Although British Home Secretary Theresa May has admitted that there are lessons to be learnt from the Woolwich incident, many still question how long it would take the West to adopt a long term approach to curb extremism.
Not only British authorities but the West in general has failed to adopt a long term approach in countering radical Islamists as well as Islamophobia. This incident in particular has highlighted the flaws and failure on part of the West as well Muslims, says Dr Ishtiaq Ahmad, Quid-e-Azam fellow at Oxford University.
The murder of a British soldier in Woolwich has prompted a dramatic increase in attacks on British Muslims, amid a series of arrests linked to the backlash. According to Faith Matters, an organisation that works to reduce extremism, more than 160 incidents had been reported to its helpline since the Woolwich incident. The Muslim Community has expressed concern on growing Islamophobia, especially the reported attacks on mosques and protests by anti-Islam radical group English Defence League, says senior British journalist and analyst Anna Reitman.

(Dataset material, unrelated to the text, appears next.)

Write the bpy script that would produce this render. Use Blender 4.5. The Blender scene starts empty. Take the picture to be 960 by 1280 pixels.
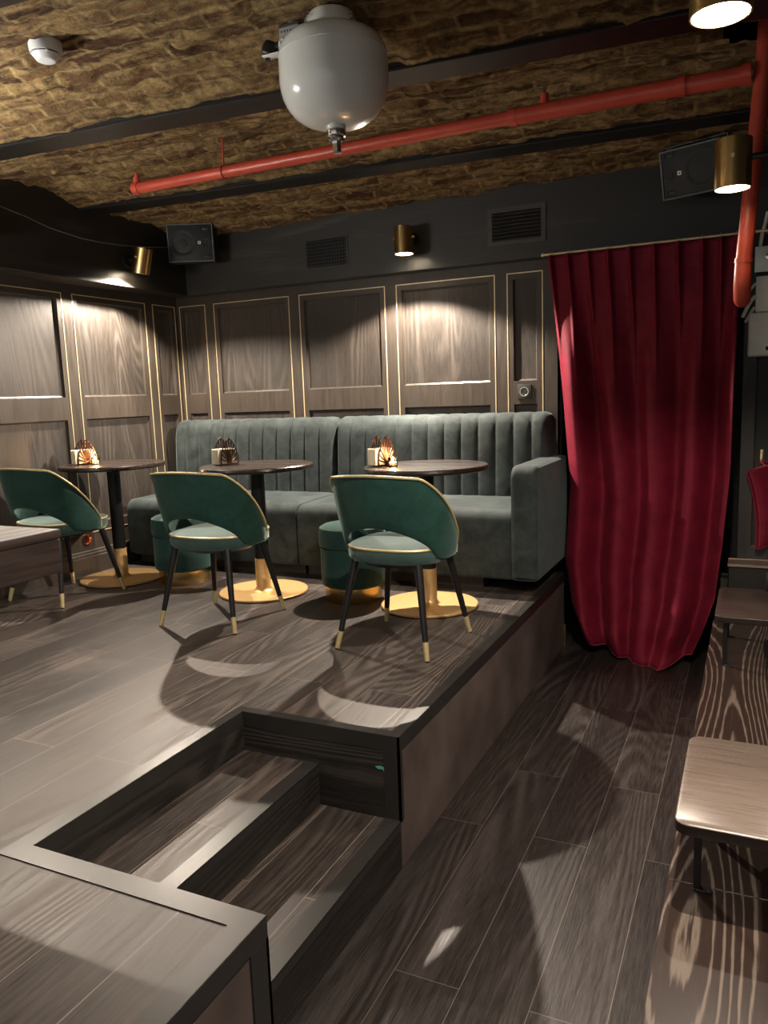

The growing incidents of hate related crime do indicate that in the West, there is a presence of Islamists as well as those who promote Islamophobia. However, Muslim community leaders do accept that in order to come out of the viscous circle, the primary responsibility - as this latest incident in the UK tells us - is on the Muslim immigrant community. If Muslims have consciously chosen to have the West as the place where their children should grow up, their primary responsibility is to try to assimilate and integrate into the wider Western society, says Lord Tariq Ahmad.